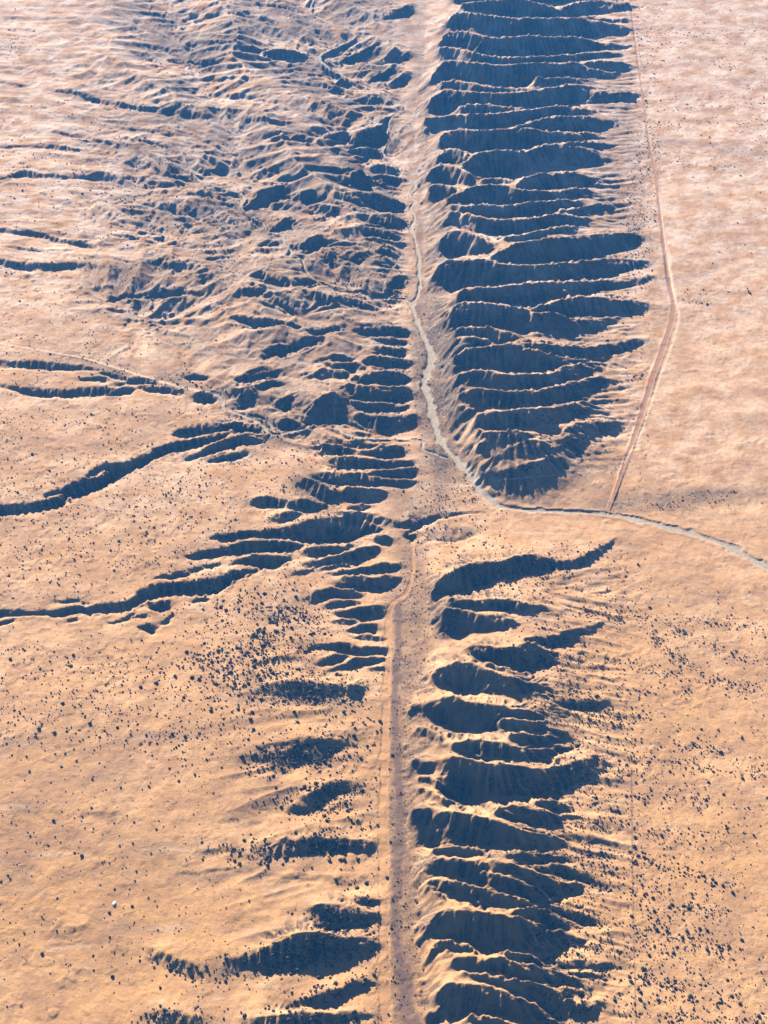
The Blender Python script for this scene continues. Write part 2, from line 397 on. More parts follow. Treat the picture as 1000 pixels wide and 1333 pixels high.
def lay(patches, alpha, slope, env=None, rim=False, drop_gain=1.0, foot_line=True, lower=0.0, fade=''):
    for opt, cols in patches:
        c = smooth_cols(cols)
        px, y1, y2 = c[:, 0], c[:, 1], np.maximum(c[:, 2], c[:, 1] + .6) + lower * np.clip((c[:, 2] - c[:, 1]) / 10, 0, 1)
        tt = np.linspace(0, 1, len(px))
        if fade == 'd':      # long spurs of the ridges die out towards the plain on the right
            k_ = 1 - .5 * sstep(.5, 1.0, tt) * sstep(690, 760, px) if px[-1] > 700 else 1 + 0 * tt
        elif fade == 'l':
            k_ = 1 - .35 * (1 - sstep(0, .4, tt))
        elif fade == 'b':
            k_ = 1 - .35 * (1 - sstep(0, .35, tt)) - .35 * sstep(.65, 1, tt)
        else:
            k_ = 1 + 0 * tt
        th = tan(radians(opt.get('s', slope))) * k_
        a = opt.get('a', alpha)
        drop = np.full(len(px), 8.0)
        zc = np.zeros(len(px))
        for _ in range(6):
            X, Y = unproject(px, y1, zc)
            dx, dy, dz = ray(px, y2)
            t = (th * Y - (zc - CAM_H)) / (th * dy - dz)
            drop = np.maximum(zc - (CAM_H + t * dz), .05) * drop_gain
            rel = a * drop
            if env is not None:
                rel = np.maximum(env(px, y1), rel)
            zc = base_level(X, Y) + rel
        zf = zc - drop
        X, Y = unproject(px, y1, zc)
        densify(X, Y, zc - base_level(X, Y))
        if foot_line:
            X2, Y2 = unproject(px, y2, zf)
            densify(X2, Y2, zf - base_level(X2, Y2))
        if rim:
            X3, Y3 = unproject(px, y2 + 1.5, base_level(X2, Y2))
            densify(X3, Y3, X3 * 0 - .2)

lay(RIDGE_LOW, 1.0, 34, env_low, lower=2.5, fade='d')
lay(RIDGE_HIGH, 1.0, 39, env_high, lower=3.5, fade='d')
lay(SCARP, .62, 34, lower=3.0, fade='l')
lay(BADLAND, .7, 27, lower=1.5, fade='b')
lay(CANYON, 0.0, 36, rim=True, lower=2.5)
lay(WASHY, .3, 24, fade='b')
lay(KNOLL, 1.0, 28, fade='l')
lay(VALLEY_CUT, 0.0, 30, rim=True)
for z, pts in FOOT_LINES:
    c = smooth_cols([(p[0], p[1], 0) for p in pts])
    bz = np.zeros(len(c))
    for _ in range(4):
        X, Y = unproject(c[:, 0], c[:, 1], bz + z)
        bz = base_level(X, Y)
    densify(X, Y, np.full(len(c), z))
for w in [MAIN_WASH] + SIDE_WASHES[:1] + SIDE_WASHES[2:3]:
    c = smooth_cols(w)
    X, Y = unproject(c[:, 0], c[:, 1], 0.0)
    X, Y = unproject(c[:, 0], c[:, 1], base_level(X, Y))
    densify(X, Y, np.full(len(c), -.5))
CX = np.concatenate(cx_); CY = np.concatenate(cy_); CZ = np.concatenate(cz_)

def relax():
    levels = [32, 16, 8, 4, 2, 1]
    d = None
    for L in levels:
        h = CELL * L
        nx, ny = int((GX1 - GX0) / h) + 2, int((GY1 - GY0) / h) + 2
        ix = np.rint((CX - GX0) / h).astype(int); iy = np.rint((CY - GY0) / h).astype(int)
        ok = (ix >= 0) & (ix < nx) & (iy >= 0) & (iy < ny)
        idx = iy[ok] * nx + ix[ok]
        s = np.bincount(idx, CZ[ok], nx * ny); n = np.bincount(idx, minlength=nx * ny)
        fixed = (n > 0).reshape(ny, nx)
        val = (s / np.maximum(n, 1)).reshape(ny, nx)
        if d is None:
            d = np.zeros((ny, nx))
        else:
            yy = np.minimum(np.arange(ny) / 2.0, d.shape[0] - 1.001); xx = np.minimum(np.arange(nx) / 2.0, d.shape[1] - 1.001)
            y0 = yy.astype(int); x0 = xx.astype(int); fy = (yy - y0)[:, None]; fx = (xx - x0)[None]
            d = (d[y0][:, x0] * (1 - fy) * (1 - fx) + d[y0 + 1][:, x0] * fy * (1 - fx) + d[y0][:, x0 + 1] * (1 - fy) * fx + d[y0 + 1][:, x0 + 1] * fy * fx)
        k = (h / 30.0) ** 2
        keep = 1 / (4 + k)
        m = fixed
        d[m] = val[m]
        for _ in range(140 if L > 2 else (60 if L == 2 else 34)):
            p = np.pad(d, 1, mode='edge')
            d = (p[:-2, 1:-1] + p[2:, 1:-1] + p[1:-1, :-2] + p[1:-1, 2:]) * keep
            d[m] = val[m]
    return d
REL = relax()
for _ in range(1):
    p = np.pad(REL, 1, mode='edge')
    REL = .8 * REL + .05 * (p[:-2, 1:-1] + p[2:, 1:-1] + p[1:-1, :-2] + p[1:-1, 2:])
GRX = np.gradient(REL, CELL, axis=1); GRY = np.gradient(REL, CELL, axis=0)
def blur(a, n):
    for _ in range(n):
        p = np.pad(a, 1, mode='edge')
        a = .2 * (a + p[:-2, 1:-1] + p[2:, 1:-1] + p[1:-1, :-2] + p[1:-1, 2:])
    return a
BGX, BGY = blur(GRX, 8), blur(GRY, 8)

def bil(g, x, y):
    fx = np.clip((x - GX0) / CELL, 0, g.shape[1] - 1.001); fy = np.clip((y - GY0) / CELL, 0, g.shape[0] - 1.001)
    x0 = fx.astype(np.int32); y0 = fy.astype(np.int32); fx = fx - x0; fy = fy - y0
    return (g[y0, x0] * (1 - fx) + g[y0, x0 + 1] * fx) * (1 - fy) + (g[y0 + 1, x0] * (1 - fx) + g[y0 + 1, x0 + 1] * fx) * fy

def h2(ix, iy, seed):
    n = (ix.astype(np.int64) * 374761393 + iy.astype(np.int64) * 668265263 + seed * 1442695041) & 0x7fffffff
    n = ((n ^ (n >> 13)) * 1274126177) & 0x7fffffff
    n = ((n ^ (n >> 16)) * 668265263) & 0x7fffffff
    return ((n ^ (n >> 15)) & 0xffff).astype(np.float32) / 65535.0

def vnoise(x, y, seed):
    ix = np.floor(x).astype(np.int32); iy = np.floor(y).astype(np.int32)
    fx = (x - ix).astype(np.float32); fy = (y - iy).astype(np.float32)
    fx = fx * fx * (3 - 2 * fx); fy = fy * fy * (3 - 2 * fy)
    a = h2(ix, iy, seed); b = h2(ix + 1, iy, seed); c = h2(ix, iy + 1, seed); d = h2(ix + 1, iy + 1, seed)
    return (a + (b - a) * fx) * (1 - fy) + (c + (d - c) * fx) * fy - .5

def fbm(x, y, scale, octs, seed, gain=.5):
    r = 0; a = 1.0
    for o in range(octs):
        r = r + a * vnoise(x / scale + 13.7 * o, y / scale + 7.1 * o, seed + o)
        a *= gain; scale *= .47
        x, y = x * .8 - y * .6, x * .6 + y * .8
    return r

def rills(x, y, sx, sy, cell, seed):
    """grooves that run down the slope (sx, sy = unit vector across the slope)"""
    ux, uy = x / cell, y / cell
    ix = np.floor(ux).astype(np.int32); iy = np.floor(uy).astype(np.int32)
    acc = np.zeros(x.shape, np.float32); ws = np.zeros(x.shape, np.float32) + 1e-4
    for i in (-1, 0, 1):
        for j in (-1, 0, 1):
            px = ix + i + .15 + .7 * h2(ix + i, iy + j, seed); py = iy + j + .15 + .7 * h2(ix + i, iy + j, seed + 5)
            vx, vy = ux - px, uy - py
            w = np.exp(-2.2 * (vx * vx + vy * vy)).astype(np.float32)
            acc += np.cos((vx * sx + vy * sy) * (2 * pi * 1.15)).astype(np.float32) * w
            ws += w
    return acc / ws

# ------------------------------------------------------------------ badlands: broad swells, then branching rills cut down their slopes
gxx, gyy = np.meshgrid(GX0 + CELL * np.arange(REL.shape[1]), GY0 + CELL * np.arange(REL.shape[0]))
BAD = (.2 - np.abs(fbm(gxx + .3 * gyy, gyy / 1.15, 210, 3, 211, .45))) * 60 - .035 * gxx + .02 * gyy
for cell_, amp_ in ((84, 8.0), (40, 2.8), (19, .8)):
    g_y, g_x = np.gradient(blur(BAD + .8 * REL, 6 if cell_ > 20 else 2), CELL)
    m_ = np.hypot(g_x, g_y) + 1e-5
    r_ = rills(gxx + 9 * vnoise(gxx / 30, gyy / 30, 7), gyy + 9 * vnoise(gxx / 30, gyy / 30, 8), -g_y / m_, g_x / m_, float(cell_), 400 + cell_)
    BAD = BAD + amp_ * np.minimum(1, m_ / .22) * (.4 - np.abs(r_)) * 1.7
BAD = BAD + .035 * gxx - .02 * gyy
BAD = BAD - blur(BAD[::1], 0) .mean()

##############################

• [Task requirements] Only the lines from the start of the material through the line containing "densify(X3, Y3, X3 * 0 - .2)" should be transcribed. Pictures stay out.

• [Result]
The Blender Python script for this scene continues. Write part 2, from line 397 on. More parts follow. Treat the picture as 1000 pixels wide and 1333 pixels high.
def lay(patches, alpha, slope, env=None, rim=False, drop_gain=1.0, foot_line=True, lower=0.0, fade=''):
    for opt, cols in patches:
        c = smooth_cols(cols)
        px, y1, y2 = c[:, 0], c[:, 1], np.maximum(c[:, 2], c[:, 1] + .6) + lower * np.clip((c[:, 2] - c[:, 1]) / 10, 0, 1)
        tt = np.linspace(0, 1, len(px))
        if fade == 'd':      # long spurs of the ridges die out towards the plain on the right
            k_ = 1 - .5 * sstep(.5, 1.0, tt) * sstep(690, 760, px) if px[-1] > 700 else 1 + 0 * tt
        elif fade == 'l':
            k_ = 1 - .35 * (1 - sstep(0, .4, tt))
        elif fade == 'b':
            k_ = 1 - .35 * (1 - sstep(0, .35, tt)) - .35 * sstep(.65, 1, tt)
        else:
            k_ = 1 + 0 * tt
        th = tan(radians(opt.get('s', slope))) * k_
        a = opt.get('a', alpha)
        drop = np.full(len(px), 8.0)
        zc = np.zeros(len(px))
        for _ in range(6):
            X, Y = unproject(px, y1, zc)
            dx, dy, dz = ray(px, y2)
            t = (th * Y - (zc - CAM_H)) / (th * dy - dz)
            drop = np.maximum(zc - (CAM_H + t * dz), .05) * drop_gain
            rel = a * drop
            if env is not None:
                rel = np.maximum(env(px, y1), rel)
            zc = base_level(X, Y) + rel
        zf = zc - drop
        X, Y = unproject(px, y1, zc)
        densify(X, Y, zc - base_level(X, Y))
        if foot_line:
            X2, Y2 = unproject(px, y2, zf)
            densify(X2, Y2, zf - base_level(X2, Y2))
        if rim:
            X3, Y3 = unproject(px, y2 + 1.5, base_level(X2, Y2))
            densify(X3, Y3, X3 * 0 - .2)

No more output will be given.